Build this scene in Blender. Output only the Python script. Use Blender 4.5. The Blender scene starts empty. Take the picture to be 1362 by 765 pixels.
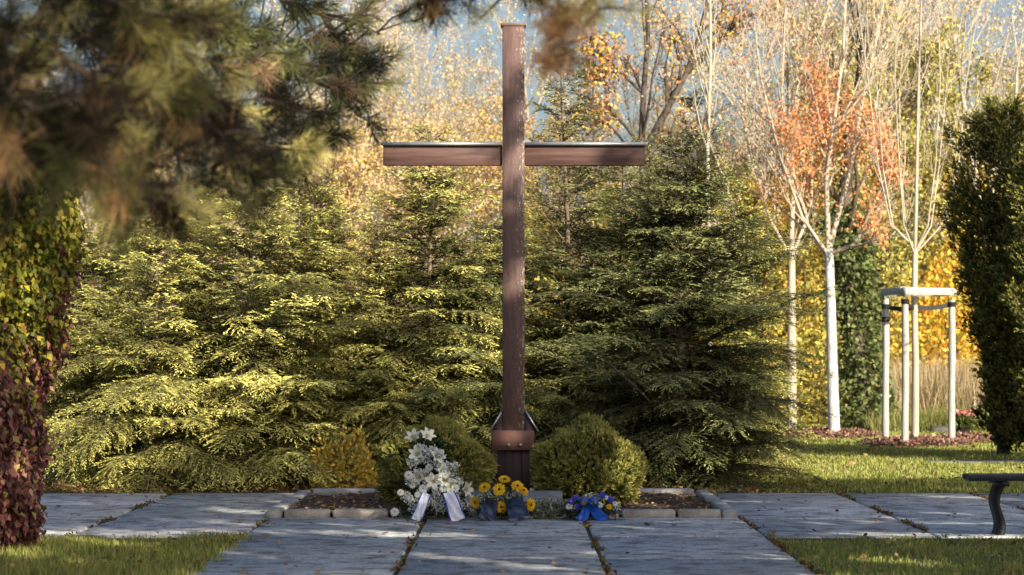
import bpy, math, random
import numpy as np
from mathutils import Vector
RS = np.random.RandomState
R = math.radians
sc = bpy.context.scene
COL = sc.collection
CAMZ = 1.4; FPX = 3215.0; HX, HY = 681.0, 472.0
def X(px, Y): return (px-HX)/FPX*Y
def Z(py, Y): return CAMZ+(HY-py)/FPX*Y
def GY(py): return CAMZ*FPX/(py-HY)

# ------------------------------------------------------------------ materials
def newmat(name):
    m = bpy.data.materials.new(name); m.use_nodes = True
    nt = m.node_tree; b = nt.nodes['Principled BSDF']
    return m, nt, b
def solid(name, col, rough=0.7, var=0.25, scale=8.0, bump=0.0, col2=None, stretch=(1,1,1), metallic=0, spec=0.3):
    m, nt, b = newmat(name)
    tc = nt.nodes.new('ShaderNodeTexCoord'); mp = nt.nodes.new('ShaderNodeMapping')
    mp.inputs['Scale'].default_value = stretch
    nz = nt.nodes.new('ShaderNodeTexNoise'); nz.inputs['Scale'].default_value = scale; nz.inputs['Detail'].default_value = 6
    nz.inputs['Roughness'].default_value = 0.65
    rp = nt.nodes.new('ShaderNodeValToRGB')
    c2 = col2 or tuple(c*(1-var) for c in col)
    rp.color_ramp.elements[0].position = .33; rp.color_ramp.elements[1].position = .67
    rp.color_ramp.elements[0].color = (*c2, 1); rp.color_ramp.elements[1].color = (*col, 1)
    L = nt.links.new
    L(tc.outputs['Object'], mp.inputs['Vector']); L(mp.outputs[0], nz.inputs['Vector'])
    L(nz.outputs['Fac'], rp.inputs['Fac']); L(rp.outputs[0], b.inputs['Base Color'])
    b.inputs['Roughness'].default_value = rough; b.inputs['Metallic'].default_value = metallic
    b.inputs['Specular IOR Level'].default_value = spec
    if bump:
        bp = nt.nodes.new('ShaderNodeBump'); bp.inputs['Strength'].default_value = bump; bp.inputs['Distance'].default_value = .02
        L(nz.outputs['Fac'], bp.inputs['Height']); L(bp.outputs[0], b.inputs['Normal'])
    return m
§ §
What is needed ::
Begin at the first line of the data above and repeat each line exactly, stopping after the line containing "def GY(py): return CAMZ*FPX/(py-HY)". Omit the pictures.

Complete output ::
Build this scene in Blender. Output only the Python script. Use Blender 4.5. The Blender scene starts empty. Take the picture to be 1362 by 765 pixels.
import bpy, math, random
import numpy as np
from mathutils import Vector
RS = np.random.RandomState
R = math.radians
sc = bpy.context.scene
COL = sc.collection
CAMZ = 1.4; FPX = 3215.0; HX, HY = 681.0, 472.0
def X(px, Y): return (px-HX)/FPX*Y
def Z(py, Y): return CAMZ+(HY-py)/FPX*Y
def GY(py): return CAMZ*FPX/(py-HY)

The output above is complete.